I Cheerfully Refuse by Leif Enger (2024): A Review

Title: I Cheerfully Refuse

Author: Leif Enger

Publication Year: 2024

Rating: ⭐⭐⭐⭐

Pages: 336

Source: eBook

Genre: Science Fiction, Literary Fiction, Dystopian Fiction

Disclaimer: This review is more a confession than a critique. I am certain that, under different circumstances, I Cheerfully Refuse could have been a five-star read for me, but I Sadly Refuse to rate it that way now. Circumstances matter! Right now, everything I read is filtered through rage and grief.

I Cheerfully Refuse (a title-within-the-title, fittingly meta) is a story rooted in love, grief, and the desperate search for the lost one: an Orpheus-type myth. The love between Lark and Rainy is so genuine and unique, so beautifully created, that for a few fleeting pages, you long for that kind of warmth and hope. It is poetic, and th author uses words to paint the beauty on the page. It’s also a book for book lovers, packed with literary references, a gift for anyone who seeks refuge in stories. I wanted to stay with that comfort, to lose myself in the poetry and the love. I needed that escape.

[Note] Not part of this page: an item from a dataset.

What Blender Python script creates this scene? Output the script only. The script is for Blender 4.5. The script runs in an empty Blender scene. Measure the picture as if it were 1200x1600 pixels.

But reality comes roaring back, as it always does. This is dystopian fiction, after all. There is no delusion, no haven in love alone. Predictably, everything falls apart. I braced myself for the darkness, and yes, the ending brings a sliver of light. Rainy, in losing Lark, finds a different kind of love: a protective, almost desperate affection for Sol, a nine-year-old girl, and a fragile community of survivors. But the journey there is through a landscape of cruelty and atrocity that stings because it feels so familiar, so real. These are not just fictional horrors. They mirror the world I wake up to every day.

But here’s the truth: when your days are shaped by collective trauma and grief, when you see your people dying by the thousands, a novel’s dystopian horrors start to feel almost trivial - insulting, even. How can I feel for these fictional characters when real suffering far eclipses anything on the page? I found myself furious at the book. How can one be moved by a few tragedies in the book, while something otherworldly is happening around me? The hopeful ending even infuriated me, making me wonder why we never get such endings. We have never been even close to a hopeful ending.

I also longed for escape, for just the love story, just the poetic language. And yet, I couldn’t turn to something lighter, either. Guilt gnaws at me when I dare read about happiness. Rage simmers when I read about suffering that pales beside the reality I know. I am trapped between anger and grief, unable to reconcile fiction’s comforts or cruelties with the world outside these pages.

As I warned, this review is more about the weight I bring as a reader than the book itself. I’m sorry for the outpouring of fury and grief, but sometimes a book is just the spark to a fire already burning inside.